■ **EXERCISE TASK**
Give back the full material, exactly as it reads.

■ **COLLECTED DATA**
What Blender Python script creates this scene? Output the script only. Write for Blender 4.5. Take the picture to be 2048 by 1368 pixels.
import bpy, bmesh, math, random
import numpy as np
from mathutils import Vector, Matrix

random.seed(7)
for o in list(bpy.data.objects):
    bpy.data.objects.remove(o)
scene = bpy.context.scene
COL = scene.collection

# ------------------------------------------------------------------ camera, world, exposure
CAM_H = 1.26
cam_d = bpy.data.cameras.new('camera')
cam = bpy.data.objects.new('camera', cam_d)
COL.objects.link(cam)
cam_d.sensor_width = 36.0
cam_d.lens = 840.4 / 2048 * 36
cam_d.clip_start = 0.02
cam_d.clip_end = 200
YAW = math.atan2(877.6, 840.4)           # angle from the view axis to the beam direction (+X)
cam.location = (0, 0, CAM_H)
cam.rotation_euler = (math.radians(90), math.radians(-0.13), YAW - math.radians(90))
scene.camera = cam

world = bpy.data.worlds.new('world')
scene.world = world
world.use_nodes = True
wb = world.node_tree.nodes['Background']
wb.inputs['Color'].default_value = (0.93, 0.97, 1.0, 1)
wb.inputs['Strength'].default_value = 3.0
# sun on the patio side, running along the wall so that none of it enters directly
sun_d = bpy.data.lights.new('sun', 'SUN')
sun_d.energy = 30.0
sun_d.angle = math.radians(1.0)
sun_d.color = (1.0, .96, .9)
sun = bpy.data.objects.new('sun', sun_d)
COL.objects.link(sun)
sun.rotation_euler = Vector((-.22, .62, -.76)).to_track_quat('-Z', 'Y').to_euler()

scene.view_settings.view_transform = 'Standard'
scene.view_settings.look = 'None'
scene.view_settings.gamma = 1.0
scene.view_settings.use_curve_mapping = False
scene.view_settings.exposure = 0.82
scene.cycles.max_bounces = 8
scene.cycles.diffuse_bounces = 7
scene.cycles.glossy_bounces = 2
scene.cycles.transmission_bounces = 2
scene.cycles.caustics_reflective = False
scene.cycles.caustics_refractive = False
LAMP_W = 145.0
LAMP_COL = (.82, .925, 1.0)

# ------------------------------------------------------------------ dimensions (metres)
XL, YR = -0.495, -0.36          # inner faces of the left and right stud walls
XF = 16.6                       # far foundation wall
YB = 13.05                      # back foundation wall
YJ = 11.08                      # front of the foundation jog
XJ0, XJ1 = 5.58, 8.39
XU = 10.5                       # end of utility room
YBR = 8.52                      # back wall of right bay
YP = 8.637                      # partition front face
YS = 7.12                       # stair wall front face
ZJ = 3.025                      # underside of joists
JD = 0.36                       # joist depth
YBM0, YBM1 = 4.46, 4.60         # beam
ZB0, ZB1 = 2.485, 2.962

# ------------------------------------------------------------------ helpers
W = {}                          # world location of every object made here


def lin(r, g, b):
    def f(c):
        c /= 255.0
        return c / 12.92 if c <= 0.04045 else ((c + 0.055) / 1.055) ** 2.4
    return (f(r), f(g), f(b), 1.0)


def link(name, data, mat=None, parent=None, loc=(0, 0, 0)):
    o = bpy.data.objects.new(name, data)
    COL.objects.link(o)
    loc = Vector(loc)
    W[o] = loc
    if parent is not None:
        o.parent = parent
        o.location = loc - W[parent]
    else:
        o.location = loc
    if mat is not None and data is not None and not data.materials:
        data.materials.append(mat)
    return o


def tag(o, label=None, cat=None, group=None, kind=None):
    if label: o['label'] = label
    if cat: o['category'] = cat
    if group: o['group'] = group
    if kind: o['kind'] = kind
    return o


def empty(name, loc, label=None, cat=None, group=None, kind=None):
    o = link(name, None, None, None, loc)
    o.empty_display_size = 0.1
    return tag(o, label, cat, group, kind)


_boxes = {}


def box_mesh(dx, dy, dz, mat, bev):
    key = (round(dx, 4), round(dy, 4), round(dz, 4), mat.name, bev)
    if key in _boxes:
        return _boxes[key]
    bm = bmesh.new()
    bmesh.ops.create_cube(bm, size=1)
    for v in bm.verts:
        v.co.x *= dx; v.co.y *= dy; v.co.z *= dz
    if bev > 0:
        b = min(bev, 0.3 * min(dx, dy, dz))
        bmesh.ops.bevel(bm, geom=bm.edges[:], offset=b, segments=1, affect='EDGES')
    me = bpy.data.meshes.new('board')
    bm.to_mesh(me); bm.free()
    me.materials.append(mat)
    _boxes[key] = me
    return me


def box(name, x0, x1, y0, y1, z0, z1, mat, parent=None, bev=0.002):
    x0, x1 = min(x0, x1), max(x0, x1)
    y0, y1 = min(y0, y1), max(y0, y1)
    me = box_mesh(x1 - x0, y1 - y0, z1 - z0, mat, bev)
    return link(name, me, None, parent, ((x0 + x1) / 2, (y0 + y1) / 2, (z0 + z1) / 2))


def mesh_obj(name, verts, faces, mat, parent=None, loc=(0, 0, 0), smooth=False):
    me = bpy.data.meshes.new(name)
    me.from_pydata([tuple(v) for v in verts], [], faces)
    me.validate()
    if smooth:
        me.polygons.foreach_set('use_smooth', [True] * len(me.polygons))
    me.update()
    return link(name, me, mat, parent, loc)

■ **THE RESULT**
What Blender Python script creates this scene? Output the script only. Write for Blender 4.5. Take the picture to be 2048 by 1368 pixels.
import bpy, bmesh, math, random
import numpy as np
from mathutils import Vector, Matrix

random.seed(7)
for o in list(bpy.data.objects):
    bpy.data.objects.remove(o)
scene = bpy.context.scene
COL = scene.collection

# ------------------------------------------------------------------ camera, world, exposure
CAM_H = 1.26
cam_d = bpy.data.cameras.new('camera')
cam = bpy.data.objects.new('camera', cam_d)
COL.objects.link(cam)
cam_d.sensor_width = 36.0
cam_d.lens = 840.4 / 2048 * 36
cam_d.clip_start = 0.02
cam_d.clip_end = 200
YAW = math.atan2(877.6, 840.4)           # angle from the view axis to the beam direction (+X)
cam.location = (0, 0, CAM_H)
cam.rotation_euler = (math.radians(90), math.radians(-0.13), YAW - math.radians(90))
scene.camera = cam

world = bpy.data.worlds.new('world')
scene.world = world
world.use_nodes = True
wb = world.node_tree.nodes['Background']
wb.inputs['Color'].default_value = (0.93, 0.97, 1.0, 1)
wb.inputs['Strength'].default_value = 3.0
# sun on the patio side, running along the wall so that none of it enters directly
sun_d = bpy.data.lights.new('sun', 'SUN')
sun_d.energy = 30.0
sun_d.angle = math.radians(1.0)
sun_d.color = (1.0, .96, .9)
sun = bpy.data.objects.new('sun', sun_d)
COL.objects.link(sun)
sun.rotation_euler = Vector((-.22, .62, -.76)).to_track_quat('-Z', 'Y').to_euler()

scene.view_settings.view_transform = 'Standard'
scene.view_settings.look = 'None'
scene.view_settings.gamma = 1.0
scene.view_settings.use_curve_mapping = False
scene.view_settings.exposure = 0.82
scene.cycles.max_bounces = 8
scene.cycles.diffuse_bounces = 7
scene.cycles.glossy_bounces = 2
scene.cycles.transmission_bounces = 2
scene.cycles.caustics_reflective = False
scene.cycles.caustics_refractive = False
LAMP_W = 145.0
LAMP_COL = (.82, .925, 1.0)

# ------------------------------------------------------------------ dimensions (metres)
XL, YR = -0.495, -0.36          # inner faces of the left and right stud walls
XF = 16.6                       # far foundation wall
YB = 13.05                      # back foundation wall
YJ = 11.08                      # front of the foundation jog
XJ0, XJ1 = 5.58, 8.39
XU = 10.5                       # end of utility room
YBR = 8.52                      # back wall of right bay
YP = 8.637                      # partition front face
YS = 7.12                       # stair wall front face
ZJ = 3.025                      # underside of joists
JD = 0.36                       # joist depth
YBM0, YBM1 = 4.46, 4.60         # beam
ZB0, ZB1 = 2.485, 2.962

# ------------------------------------------------------------------ helpers
W = {}                          # world location of every object made here


def lin(r, g, b):
    def f(c):
        c /= 255.0
        return c / 12.92 if c <= 0.04045 else ((c + 0.055) / 1.055) ** 2.4
    return (f(r), f(g), f(b), 1.0)


def link(name, data, mat=None, parent=None, loc=(0, 0, 0)):
    o = bpy.data.objects.new(name, data)
    COL.objects.link(o)
    loc = Vector(loc)
    W[o] = loc
    if parent is not None:
        o.parent = parent
        o.location = loc - W[parent]
    else:
        o.location = loc
    if mat is not None and data is not None and not data.materials:
        data.materials.append(mat)
    return o


def tag(o, label=None, cat=None, group=None, kind=None):
    if label: o['label'] = label
    if cat: o['category'] = cat
    if group: o['group'] = group
    if kind: o['kind'] = kind
    return o


def empty(name, loc, label=None, cat=None, group=None, kind=None):
    o = link(name, None, None, None, loc)
    o.empty_display_size = 0.1
    return tag(o, label, cat, group, kind)


_boxes = {}


def box_mesh(dx, dy, dz, mat, bev):
    key = (round(dx, 4), round(dy, 4), round(dz, 4), mat.name, bev)
    if key in _boxes:
        return _boxes[key]
    bm = bmesh.new()
    bmesh.ops.create_cube(bm, size=1)
    for v in bm.verts:
        v.co.x *= dx; v.co.y *= dy; v.co.z *= dz
    if bev > 0:
        b = min(bev, 0.3 * min(dx, dy, dz))
        bmesh.ops.bevel(bm, geom=bm.edges[:], offset=b, segments=1, affect='EDGES')
    me = bpy.data.meshes.new('board')
    bm.to_mesh(me); bm.free()
    me.materials.append(mat)
    _boxes[key] = me
    return me


def box(name, x0, x1, y0, y1, z0, z1, mat, parent=None, bev=0.002):
    x0, x1 = min(x0, x1), max(x0, x1)
    y0, y1 = min(y0, y1), max(y0, y1)
    me = box_mesh(x1 - x0, y1 - y0, z1 - z0, mat, bev)
    return link(name, me, None, parent, ((x0 + x1) / 2, (y0 + y1) / 2, (z0 + z1) / 2))


def mesh_obj(name, verts, faces, mat, parent=None, loc=(0, 0, 0), smooth=False):
    me = bpy.data.meshes.new(name)
    me.from_pydata([tuple(v) for v in verts], [], faces)
    me.validate()
    if smooth:
        me.polygons.foreach_set('use_smooth', [True] * len(me.polygons))
    me.update()
    return link(name, me, mat, parent, loc)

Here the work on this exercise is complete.